From the top of the records below down to the line containing "M else None", reproduce every line exactly.

======

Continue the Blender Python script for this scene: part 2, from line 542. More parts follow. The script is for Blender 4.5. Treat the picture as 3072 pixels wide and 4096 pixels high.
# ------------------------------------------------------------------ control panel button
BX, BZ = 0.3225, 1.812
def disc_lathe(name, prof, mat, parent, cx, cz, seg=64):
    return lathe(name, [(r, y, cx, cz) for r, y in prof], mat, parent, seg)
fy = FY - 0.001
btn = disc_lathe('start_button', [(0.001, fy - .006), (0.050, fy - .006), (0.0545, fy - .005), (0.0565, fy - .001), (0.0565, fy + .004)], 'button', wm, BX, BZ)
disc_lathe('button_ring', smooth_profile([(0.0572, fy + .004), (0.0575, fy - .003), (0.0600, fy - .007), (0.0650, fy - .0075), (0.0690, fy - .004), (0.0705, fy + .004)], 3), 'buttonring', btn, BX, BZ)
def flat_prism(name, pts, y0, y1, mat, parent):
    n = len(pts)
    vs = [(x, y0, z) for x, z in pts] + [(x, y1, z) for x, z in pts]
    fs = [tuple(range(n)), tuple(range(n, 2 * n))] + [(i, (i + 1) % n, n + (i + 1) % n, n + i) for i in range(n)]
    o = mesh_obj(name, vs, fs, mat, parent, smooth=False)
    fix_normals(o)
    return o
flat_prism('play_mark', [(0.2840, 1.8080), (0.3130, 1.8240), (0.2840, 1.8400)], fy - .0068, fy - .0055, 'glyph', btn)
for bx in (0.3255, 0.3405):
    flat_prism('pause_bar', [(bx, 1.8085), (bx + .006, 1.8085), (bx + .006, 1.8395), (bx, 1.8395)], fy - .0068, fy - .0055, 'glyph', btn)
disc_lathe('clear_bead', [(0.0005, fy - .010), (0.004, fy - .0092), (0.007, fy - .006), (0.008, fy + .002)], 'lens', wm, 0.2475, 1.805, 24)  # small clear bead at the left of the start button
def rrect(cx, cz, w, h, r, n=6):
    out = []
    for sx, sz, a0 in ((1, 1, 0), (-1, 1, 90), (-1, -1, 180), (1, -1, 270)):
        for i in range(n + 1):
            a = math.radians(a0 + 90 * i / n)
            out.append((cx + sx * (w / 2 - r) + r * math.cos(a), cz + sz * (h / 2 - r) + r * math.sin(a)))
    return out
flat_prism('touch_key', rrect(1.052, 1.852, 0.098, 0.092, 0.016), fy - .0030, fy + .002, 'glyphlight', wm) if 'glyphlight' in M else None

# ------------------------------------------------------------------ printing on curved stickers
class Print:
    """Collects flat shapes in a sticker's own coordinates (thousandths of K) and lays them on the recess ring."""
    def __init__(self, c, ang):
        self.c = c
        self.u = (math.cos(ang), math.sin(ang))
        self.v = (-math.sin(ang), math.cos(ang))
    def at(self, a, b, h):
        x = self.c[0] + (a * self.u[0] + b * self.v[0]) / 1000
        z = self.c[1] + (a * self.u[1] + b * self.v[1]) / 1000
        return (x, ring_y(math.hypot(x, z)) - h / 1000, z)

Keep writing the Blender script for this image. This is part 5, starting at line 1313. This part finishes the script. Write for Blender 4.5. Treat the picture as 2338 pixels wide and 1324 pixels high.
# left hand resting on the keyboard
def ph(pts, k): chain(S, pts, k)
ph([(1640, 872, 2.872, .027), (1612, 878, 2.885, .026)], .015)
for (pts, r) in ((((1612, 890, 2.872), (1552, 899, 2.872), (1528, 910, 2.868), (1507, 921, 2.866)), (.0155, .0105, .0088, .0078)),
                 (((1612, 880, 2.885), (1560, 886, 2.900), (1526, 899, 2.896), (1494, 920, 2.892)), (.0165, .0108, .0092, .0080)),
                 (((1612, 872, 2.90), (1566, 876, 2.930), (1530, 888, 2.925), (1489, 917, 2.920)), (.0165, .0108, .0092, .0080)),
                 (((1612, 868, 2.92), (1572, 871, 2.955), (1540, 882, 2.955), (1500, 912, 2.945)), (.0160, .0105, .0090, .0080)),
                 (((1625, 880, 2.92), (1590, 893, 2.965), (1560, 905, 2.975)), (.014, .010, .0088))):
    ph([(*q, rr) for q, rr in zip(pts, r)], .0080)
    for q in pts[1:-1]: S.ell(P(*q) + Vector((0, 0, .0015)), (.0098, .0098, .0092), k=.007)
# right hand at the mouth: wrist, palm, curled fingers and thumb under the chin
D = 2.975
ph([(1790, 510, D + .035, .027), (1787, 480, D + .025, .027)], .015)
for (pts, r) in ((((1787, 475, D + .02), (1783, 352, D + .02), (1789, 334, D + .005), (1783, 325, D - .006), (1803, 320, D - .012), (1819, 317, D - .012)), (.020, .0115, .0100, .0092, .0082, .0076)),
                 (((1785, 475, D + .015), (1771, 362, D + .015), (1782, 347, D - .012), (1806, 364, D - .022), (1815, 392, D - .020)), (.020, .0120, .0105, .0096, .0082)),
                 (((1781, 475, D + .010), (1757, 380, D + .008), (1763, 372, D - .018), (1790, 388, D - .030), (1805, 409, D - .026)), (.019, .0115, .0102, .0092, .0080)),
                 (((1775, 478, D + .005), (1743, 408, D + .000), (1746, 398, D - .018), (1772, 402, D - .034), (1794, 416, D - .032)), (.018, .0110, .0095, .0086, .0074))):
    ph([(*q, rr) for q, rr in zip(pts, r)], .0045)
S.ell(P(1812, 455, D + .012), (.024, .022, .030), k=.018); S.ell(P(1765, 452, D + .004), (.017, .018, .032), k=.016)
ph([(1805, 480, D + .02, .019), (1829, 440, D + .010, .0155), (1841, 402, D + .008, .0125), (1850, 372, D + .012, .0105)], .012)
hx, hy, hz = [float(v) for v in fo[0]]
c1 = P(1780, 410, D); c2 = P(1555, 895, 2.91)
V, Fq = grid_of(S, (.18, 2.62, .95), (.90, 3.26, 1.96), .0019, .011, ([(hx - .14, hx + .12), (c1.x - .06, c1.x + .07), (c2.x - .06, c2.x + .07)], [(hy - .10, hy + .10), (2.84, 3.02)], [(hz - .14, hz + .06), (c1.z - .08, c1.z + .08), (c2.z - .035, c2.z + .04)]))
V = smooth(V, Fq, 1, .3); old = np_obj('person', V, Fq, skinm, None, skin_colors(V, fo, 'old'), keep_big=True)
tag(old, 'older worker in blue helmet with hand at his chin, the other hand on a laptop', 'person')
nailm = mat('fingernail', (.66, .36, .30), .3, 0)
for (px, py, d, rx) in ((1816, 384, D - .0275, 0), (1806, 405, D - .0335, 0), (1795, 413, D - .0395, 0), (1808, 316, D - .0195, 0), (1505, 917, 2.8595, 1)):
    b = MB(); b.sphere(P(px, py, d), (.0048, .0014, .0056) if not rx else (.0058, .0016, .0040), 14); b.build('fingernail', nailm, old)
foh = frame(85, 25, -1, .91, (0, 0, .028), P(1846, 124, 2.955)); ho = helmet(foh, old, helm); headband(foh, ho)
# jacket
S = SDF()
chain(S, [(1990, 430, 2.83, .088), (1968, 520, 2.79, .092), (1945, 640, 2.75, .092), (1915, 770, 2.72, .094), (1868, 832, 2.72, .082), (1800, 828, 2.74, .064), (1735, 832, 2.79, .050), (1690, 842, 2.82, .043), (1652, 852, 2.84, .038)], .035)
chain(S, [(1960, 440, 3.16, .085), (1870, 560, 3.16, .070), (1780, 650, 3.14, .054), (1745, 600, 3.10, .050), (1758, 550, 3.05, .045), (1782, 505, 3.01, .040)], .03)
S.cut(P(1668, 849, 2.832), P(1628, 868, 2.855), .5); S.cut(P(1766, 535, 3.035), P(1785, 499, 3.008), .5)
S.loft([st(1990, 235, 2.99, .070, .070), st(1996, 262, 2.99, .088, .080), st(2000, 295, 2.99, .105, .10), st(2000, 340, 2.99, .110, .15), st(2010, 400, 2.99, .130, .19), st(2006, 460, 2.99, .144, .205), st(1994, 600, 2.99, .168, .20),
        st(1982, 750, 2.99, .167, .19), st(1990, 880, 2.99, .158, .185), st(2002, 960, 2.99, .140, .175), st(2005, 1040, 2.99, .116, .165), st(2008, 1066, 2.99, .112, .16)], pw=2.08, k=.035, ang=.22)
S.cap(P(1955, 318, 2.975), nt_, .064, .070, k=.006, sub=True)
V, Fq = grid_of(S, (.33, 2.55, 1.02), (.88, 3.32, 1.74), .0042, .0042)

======

▶ Response for this exercise
Continue the Blender Python script for this scene: part 2, from line 542. More parts follow. The script is for Blender 4.5. Treat the picture as 3072 pixels wide and 4096 pixels high.
# ------------------------------------------------------------------ control panel button
BX, BZ = 0.3225, 1.812
def disc_lathe(name, prof, mat, parent, cx, cz, seg=64):
    return lathe(name, [(r, y, cx, cz) for r, y in prof], mat, parent, seg)
fy = FY - 0.001
btn = disc_lathe('start_button', [(0.001, fy - .006), (0.050, fy - .006), (0.0545, fy - .005), (0.0565, fy - .001), (0.0565, fy + .004)], 'button', wm, BX, BZ)
disc_lathe('button_ring', smooth_profile([(0.0572, fy + .004), (0.0575, fy - .003), (0.0600, fy - .007), (0.0650, fy - .0075), (0.0690, fy - .004), (0.0705, fy + .004)], 3), 'buttonring', btn, BX, BZ)
def flat_prism(name, pts, y0, y1, mat, parent):
    n = len(pts)
    vs = [(x, y0, z) for x, z in pts] + [(x, y1, z) for x, z in pts]
    fs = [tuple(range(n)), tuple(range(n, 2 * n))] + [(i, (i + 1) % n, n + (i + 1) % n, n + i) for i in range(n)]
    o = mesh_obj(name, vs, fs, mat, parent, smooth=False)
    fix_normals(o)
    return o
flat_prism('play_mark', [(0.2840, 1.8080), (0.3130, 1.8240), (0.2840, 1.8400)], fy - .0068, fy - .0055, 'glyph', btn)
for bx in (0.3255, 0.3405):
    flat_prism('pause_bar', [(bx, 1.8085), (bx + .006, 1.8085), (bx + .006, 1.8395), (bx, 1.8395)], fy - .0068, fy - .0055, 'glyph', btn)
disc_lathe('clear_bead', [(0.0005, fy - .010), (0.004, fy - .0092), (0.007, fy - .006), (0.008, fy + .002)], 'lens', wm, 0.2475, 1.805, 24)  # small clear bead at the left of the start button
def rrect(cx, cz, w, h, r, n=6):
    out = []
    for sx, sz, a0 in ((1, 1, 0), (-1, 1, 90), (-1, -1, 180), (1, -1, 270)):
        for i in range(n + 1):
            a = math.radians(a0 + 90 * i / n)
            out.append((cx + sx * (w / 2 - r) + r * math.cos(a), cz + sz * (h / 2 - r) + r * math.sin(a)))
    return out
flat_prism('touch_key', rrect(1.052, 1.852, 0.098, 0.092, 0.016), fy - .0030, fy + .002, 'glyphlight', wm) if 'glyphlight' in M else None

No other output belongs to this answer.